Keeping a play-by-play log of those high-scoring WBL games was nearly impossible, but they were fun. The few road trips I took with our under 6-5 pro basketball team included their appearance in the Four-on-the-Floor in Las Vegas and a bus ride when the team played the Erie Wave. The return trip after that game was hysterical, especially after a stop at a brew-thru.

On the flip side, it’s nice to know that, at one time, a member of the Pride was Tim Legler, an ESPN basketball analyst.

It wasn’t long ago that the Thunder’s last coach, Chris MacKeown, was gracious enough to respond to my most stupid question.

After a practice, I approached him and, trembling and ready to cover my face, asked: “Coach, does your team stink?”

As unprofessional as I was, MacKeown was the opposite.

Some memorable individuals I met were Vince Ferragamo (LA Rams), Dwight Clark (49ers), Steve Garvey (Dodgers) and Mike Tyson and Thomas “Hitman” Hearns.

I looked at former YSU A.D. Joe Malmisur as being like my father, because both he and my father chided me, at times, to set me straight.

The most inspirational assignment came when I visited former University of Georgia football player George Poschner of Youngstown in a nursing home. He was a double amputee from war injuries, but he managed to look at his plight positively.

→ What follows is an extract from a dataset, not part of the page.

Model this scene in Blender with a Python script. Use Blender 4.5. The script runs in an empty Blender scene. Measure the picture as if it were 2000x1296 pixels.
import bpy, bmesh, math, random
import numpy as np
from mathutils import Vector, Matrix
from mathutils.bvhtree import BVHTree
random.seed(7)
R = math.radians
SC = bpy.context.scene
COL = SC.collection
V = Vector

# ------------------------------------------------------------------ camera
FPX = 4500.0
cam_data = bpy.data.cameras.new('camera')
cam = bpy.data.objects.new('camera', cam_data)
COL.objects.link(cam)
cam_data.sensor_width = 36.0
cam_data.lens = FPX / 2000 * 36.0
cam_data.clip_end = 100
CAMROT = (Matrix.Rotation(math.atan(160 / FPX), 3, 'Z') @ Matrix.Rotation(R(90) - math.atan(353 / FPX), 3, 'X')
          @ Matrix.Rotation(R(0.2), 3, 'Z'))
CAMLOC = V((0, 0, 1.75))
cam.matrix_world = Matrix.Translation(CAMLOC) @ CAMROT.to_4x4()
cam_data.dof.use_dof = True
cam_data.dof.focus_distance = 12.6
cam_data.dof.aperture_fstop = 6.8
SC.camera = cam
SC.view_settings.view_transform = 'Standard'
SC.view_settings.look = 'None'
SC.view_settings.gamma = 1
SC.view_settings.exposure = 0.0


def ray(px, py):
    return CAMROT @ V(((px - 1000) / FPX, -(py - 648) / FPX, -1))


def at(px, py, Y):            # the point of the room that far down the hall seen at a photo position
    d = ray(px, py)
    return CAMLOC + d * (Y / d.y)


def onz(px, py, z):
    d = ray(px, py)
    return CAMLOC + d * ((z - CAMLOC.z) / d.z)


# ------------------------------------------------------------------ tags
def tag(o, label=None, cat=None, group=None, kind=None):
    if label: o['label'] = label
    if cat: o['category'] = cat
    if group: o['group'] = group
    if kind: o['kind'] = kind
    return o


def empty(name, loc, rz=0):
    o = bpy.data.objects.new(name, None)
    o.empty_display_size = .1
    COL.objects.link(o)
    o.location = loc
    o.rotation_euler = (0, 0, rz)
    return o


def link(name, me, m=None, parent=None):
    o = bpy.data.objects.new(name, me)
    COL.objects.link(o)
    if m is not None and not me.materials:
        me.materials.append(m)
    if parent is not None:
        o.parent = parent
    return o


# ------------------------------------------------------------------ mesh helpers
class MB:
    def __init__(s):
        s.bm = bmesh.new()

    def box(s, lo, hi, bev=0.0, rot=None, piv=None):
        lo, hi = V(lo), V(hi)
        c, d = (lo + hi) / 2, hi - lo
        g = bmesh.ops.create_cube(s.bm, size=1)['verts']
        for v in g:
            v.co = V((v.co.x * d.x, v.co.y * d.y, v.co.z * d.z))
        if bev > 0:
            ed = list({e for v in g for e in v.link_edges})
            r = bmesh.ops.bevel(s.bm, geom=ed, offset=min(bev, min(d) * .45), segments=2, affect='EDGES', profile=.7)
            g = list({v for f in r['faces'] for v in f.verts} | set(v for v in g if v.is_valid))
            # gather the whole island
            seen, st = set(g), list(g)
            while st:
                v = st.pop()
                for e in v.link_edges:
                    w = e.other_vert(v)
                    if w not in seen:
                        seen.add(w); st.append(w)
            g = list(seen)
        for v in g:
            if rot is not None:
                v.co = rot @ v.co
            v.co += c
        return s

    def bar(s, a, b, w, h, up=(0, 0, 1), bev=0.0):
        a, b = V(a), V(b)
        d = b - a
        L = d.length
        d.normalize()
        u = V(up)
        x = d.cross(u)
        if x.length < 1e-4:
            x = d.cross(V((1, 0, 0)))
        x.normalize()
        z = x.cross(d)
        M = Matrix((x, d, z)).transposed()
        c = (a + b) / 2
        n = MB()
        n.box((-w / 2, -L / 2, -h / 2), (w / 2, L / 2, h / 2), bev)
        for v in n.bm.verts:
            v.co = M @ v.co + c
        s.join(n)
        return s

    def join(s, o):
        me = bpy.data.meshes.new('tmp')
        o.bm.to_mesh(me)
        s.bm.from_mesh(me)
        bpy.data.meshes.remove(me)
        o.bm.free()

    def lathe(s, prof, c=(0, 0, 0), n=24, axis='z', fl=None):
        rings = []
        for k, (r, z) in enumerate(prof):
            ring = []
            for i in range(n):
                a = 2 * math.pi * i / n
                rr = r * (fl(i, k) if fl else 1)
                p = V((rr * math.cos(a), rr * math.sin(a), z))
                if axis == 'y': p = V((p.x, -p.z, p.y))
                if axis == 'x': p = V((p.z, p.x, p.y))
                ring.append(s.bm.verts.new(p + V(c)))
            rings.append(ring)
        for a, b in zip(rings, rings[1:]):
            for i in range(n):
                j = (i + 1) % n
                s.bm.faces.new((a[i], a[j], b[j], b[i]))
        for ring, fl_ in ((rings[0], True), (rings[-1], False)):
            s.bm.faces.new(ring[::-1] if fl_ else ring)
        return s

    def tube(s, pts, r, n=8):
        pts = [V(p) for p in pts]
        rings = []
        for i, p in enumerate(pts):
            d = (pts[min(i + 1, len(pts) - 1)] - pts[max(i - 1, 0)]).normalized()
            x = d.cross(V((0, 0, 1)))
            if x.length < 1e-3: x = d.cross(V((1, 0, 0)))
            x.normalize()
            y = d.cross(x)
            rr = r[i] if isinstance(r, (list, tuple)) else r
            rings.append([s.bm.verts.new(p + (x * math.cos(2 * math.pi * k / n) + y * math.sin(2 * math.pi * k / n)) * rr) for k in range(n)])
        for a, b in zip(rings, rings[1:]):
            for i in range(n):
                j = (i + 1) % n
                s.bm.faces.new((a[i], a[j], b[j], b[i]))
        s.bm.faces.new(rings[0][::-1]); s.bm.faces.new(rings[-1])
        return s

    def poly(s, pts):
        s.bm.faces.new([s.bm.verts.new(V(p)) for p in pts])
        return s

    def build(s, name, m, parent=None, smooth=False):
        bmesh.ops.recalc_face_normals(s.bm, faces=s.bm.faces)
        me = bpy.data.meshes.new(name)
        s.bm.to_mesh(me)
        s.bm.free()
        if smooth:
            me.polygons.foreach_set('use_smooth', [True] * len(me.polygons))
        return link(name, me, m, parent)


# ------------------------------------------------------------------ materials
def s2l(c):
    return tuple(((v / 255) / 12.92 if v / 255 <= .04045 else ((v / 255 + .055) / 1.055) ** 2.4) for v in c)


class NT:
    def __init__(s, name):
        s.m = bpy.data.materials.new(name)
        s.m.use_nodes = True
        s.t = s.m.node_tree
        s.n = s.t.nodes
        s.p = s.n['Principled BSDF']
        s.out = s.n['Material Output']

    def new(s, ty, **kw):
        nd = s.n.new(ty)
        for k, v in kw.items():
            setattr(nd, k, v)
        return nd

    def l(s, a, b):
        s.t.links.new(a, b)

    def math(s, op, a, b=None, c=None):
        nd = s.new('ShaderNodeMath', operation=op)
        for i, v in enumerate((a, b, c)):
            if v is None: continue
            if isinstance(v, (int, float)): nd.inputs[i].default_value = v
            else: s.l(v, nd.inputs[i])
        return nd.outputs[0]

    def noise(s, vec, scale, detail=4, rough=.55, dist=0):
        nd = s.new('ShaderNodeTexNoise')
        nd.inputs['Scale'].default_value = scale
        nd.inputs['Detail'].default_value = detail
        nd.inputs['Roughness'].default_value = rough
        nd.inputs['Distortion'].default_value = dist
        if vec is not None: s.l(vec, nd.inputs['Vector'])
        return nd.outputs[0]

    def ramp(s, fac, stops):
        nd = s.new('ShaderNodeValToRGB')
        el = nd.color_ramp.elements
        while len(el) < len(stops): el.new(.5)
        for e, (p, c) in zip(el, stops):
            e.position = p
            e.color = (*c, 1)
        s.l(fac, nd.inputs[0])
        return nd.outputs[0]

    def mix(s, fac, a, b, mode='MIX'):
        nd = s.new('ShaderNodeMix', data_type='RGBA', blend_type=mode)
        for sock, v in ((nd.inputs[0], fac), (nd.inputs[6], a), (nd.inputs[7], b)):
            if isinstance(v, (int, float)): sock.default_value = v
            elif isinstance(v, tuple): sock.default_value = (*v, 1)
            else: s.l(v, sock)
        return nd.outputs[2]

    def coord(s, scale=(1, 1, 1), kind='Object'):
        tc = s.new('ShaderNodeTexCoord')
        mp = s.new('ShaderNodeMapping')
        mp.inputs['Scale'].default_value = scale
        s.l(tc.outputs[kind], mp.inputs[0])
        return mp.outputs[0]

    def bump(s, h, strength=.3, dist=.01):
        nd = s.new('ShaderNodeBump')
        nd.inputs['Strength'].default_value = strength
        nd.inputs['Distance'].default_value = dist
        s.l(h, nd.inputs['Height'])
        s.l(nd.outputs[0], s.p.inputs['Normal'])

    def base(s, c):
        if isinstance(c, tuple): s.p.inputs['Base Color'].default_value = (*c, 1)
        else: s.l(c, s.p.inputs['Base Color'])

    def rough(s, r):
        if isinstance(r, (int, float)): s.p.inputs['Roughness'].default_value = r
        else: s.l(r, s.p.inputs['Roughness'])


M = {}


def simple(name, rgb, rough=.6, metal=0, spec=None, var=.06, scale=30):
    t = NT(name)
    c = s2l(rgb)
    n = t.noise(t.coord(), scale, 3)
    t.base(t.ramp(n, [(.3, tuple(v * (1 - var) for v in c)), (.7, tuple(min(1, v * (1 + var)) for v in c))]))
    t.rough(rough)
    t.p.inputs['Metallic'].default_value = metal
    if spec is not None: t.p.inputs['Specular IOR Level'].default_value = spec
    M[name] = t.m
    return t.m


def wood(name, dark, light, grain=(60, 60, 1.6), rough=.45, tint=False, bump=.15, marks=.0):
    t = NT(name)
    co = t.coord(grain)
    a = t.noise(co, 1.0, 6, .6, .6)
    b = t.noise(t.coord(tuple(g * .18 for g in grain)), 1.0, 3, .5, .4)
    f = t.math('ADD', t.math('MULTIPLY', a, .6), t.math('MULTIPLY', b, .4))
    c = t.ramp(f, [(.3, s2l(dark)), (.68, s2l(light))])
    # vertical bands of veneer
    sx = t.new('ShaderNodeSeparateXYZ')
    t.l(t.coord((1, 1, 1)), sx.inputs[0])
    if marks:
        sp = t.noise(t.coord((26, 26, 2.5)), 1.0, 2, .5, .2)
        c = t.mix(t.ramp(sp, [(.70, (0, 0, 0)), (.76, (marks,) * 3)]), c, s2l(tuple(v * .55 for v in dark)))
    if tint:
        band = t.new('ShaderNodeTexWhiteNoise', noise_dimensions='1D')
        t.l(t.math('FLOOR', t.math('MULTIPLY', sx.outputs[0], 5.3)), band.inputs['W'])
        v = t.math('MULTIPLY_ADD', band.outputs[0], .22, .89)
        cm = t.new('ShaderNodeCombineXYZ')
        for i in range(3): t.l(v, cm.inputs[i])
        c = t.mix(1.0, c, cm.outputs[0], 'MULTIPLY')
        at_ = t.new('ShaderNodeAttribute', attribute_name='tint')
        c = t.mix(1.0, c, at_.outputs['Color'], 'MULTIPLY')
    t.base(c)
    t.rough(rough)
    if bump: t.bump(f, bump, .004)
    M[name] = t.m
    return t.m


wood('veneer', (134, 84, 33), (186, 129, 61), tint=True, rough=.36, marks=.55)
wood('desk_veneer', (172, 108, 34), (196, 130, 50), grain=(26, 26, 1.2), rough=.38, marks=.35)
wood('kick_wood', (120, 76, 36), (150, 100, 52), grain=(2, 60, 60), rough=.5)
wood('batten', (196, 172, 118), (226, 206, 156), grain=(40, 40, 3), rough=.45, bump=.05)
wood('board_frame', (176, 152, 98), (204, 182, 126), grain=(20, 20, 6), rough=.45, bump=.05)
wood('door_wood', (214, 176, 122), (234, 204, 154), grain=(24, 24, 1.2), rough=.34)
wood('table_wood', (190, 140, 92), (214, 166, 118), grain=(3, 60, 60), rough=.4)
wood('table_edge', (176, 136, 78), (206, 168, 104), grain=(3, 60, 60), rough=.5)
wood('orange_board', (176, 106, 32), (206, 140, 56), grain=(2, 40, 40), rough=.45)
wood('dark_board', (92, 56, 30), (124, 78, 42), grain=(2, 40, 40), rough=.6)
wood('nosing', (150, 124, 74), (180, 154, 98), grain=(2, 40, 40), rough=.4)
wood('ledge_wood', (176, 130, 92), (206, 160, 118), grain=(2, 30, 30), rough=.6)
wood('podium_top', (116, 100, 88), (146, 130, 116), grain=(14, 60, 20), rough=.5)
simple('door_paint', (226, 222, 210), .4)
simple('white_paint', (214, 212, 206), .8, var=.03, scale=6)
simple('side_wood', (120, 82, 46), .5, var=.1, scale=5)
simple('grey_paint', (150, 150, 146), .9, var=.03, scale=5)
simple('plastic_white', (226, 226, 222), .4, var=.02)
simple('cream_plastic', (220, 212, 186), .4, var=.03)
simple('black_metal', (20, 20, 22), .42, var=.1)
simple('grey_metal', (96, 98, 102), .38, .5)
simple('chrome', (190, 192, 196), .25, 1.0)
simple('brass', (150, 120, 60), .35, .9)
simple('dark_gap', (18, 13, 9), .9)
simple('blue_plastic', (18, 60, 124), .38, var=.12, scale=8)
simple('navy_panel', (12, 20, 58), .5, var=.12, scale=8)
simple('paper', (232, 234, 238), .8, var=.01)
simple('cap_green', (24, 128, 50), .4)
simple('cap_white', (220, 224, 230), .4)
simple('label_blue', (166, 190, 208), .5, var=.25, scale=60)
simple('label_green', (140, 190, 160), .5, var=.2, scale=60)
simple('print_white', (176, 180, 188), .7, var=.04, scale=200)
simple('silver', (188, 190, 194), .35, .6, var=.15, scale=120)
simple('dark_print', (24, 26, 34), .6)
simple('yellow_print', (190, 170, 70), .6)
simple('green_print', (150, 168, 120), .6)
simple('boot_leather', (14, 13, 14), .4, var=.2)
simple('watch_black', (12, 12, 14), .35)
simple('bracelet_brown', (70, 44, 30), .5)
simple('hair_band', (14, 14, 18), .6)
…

Some job assignments turned ugly. One was when I cut in front of a TV reporter to get an interview with the Detroit Pistons’ Bob McAdoo and another was shoving a videographer who cut into my space on the roof of an outdoor pressbox.

I didn’t make many friends with bowlers, but sometimes you’ve got to call a spare a spare. That goes for one Tour of the Valley, one Peace Race and one Gus Macker story, all of which required damage control after I covered them. The organizers had a job to do and so did I.

There were stressful times, like frantically trying to transmit a 1989 Mancini fight story from my hotel room in Reno in the middle of the night, knowing there was a three-hour time difference with a morning deadline approaching. Had the 20th-floor window opened, I would have thrown the computer out.

Closer to home during an early September high school football game at Kennedy Catholic, I shunned the sweaty pressbox to sit in the bleachers. Bad move because my papers blew away and landed below on the inaccessible roof of the concession stand.

Another incident that contributed to my decision to retire was a dream about the wire room in the old Vindicator building, where I spent many nights ripping copy from teletype machines and watching the rotund facsimile machine spit out photos that dropped in a tray.

The dream was of my wake in that room with people filing by.

For most of the 70s and 80s, the night janitors — “Joyce,” Ted and Clarence — were my only friends and Larry King’s late night radio show was my entertainment. I was one of the listeners who heard his breaking news of John Lennon’s murder in New York in 1980.

About four years later, I strolled out of the office and down Boardman St. to watch the Olympic torch come through downtown on its way to Los Angeles.

But this is 2013 and I feel like a dinosaur, or worse yet, a typewriter.

I’m hopelessly lost in the past.

As the old-timers from the mills used to say: “Forty years, Sheet & Tube,” meaning they worked that long in one place.

You know it’s time to go when the names of pigtail and Smurf league players I used to type in are now middle-aged women.

So, from the flight deck, this is your captain speaking and this ride is over.

There was some turbulence, but no damage, even for that smiley face.

Throw it all into a bag, shake it and what do you get?

A career.

As I finish this several days later at my desk, it’s nearly 3 a.m. and there’s not a Lorna Doone left in the room.

I guess it’s time to call it quits.

John Bassetti worked as a sports writer for The Vindicator for 43 years.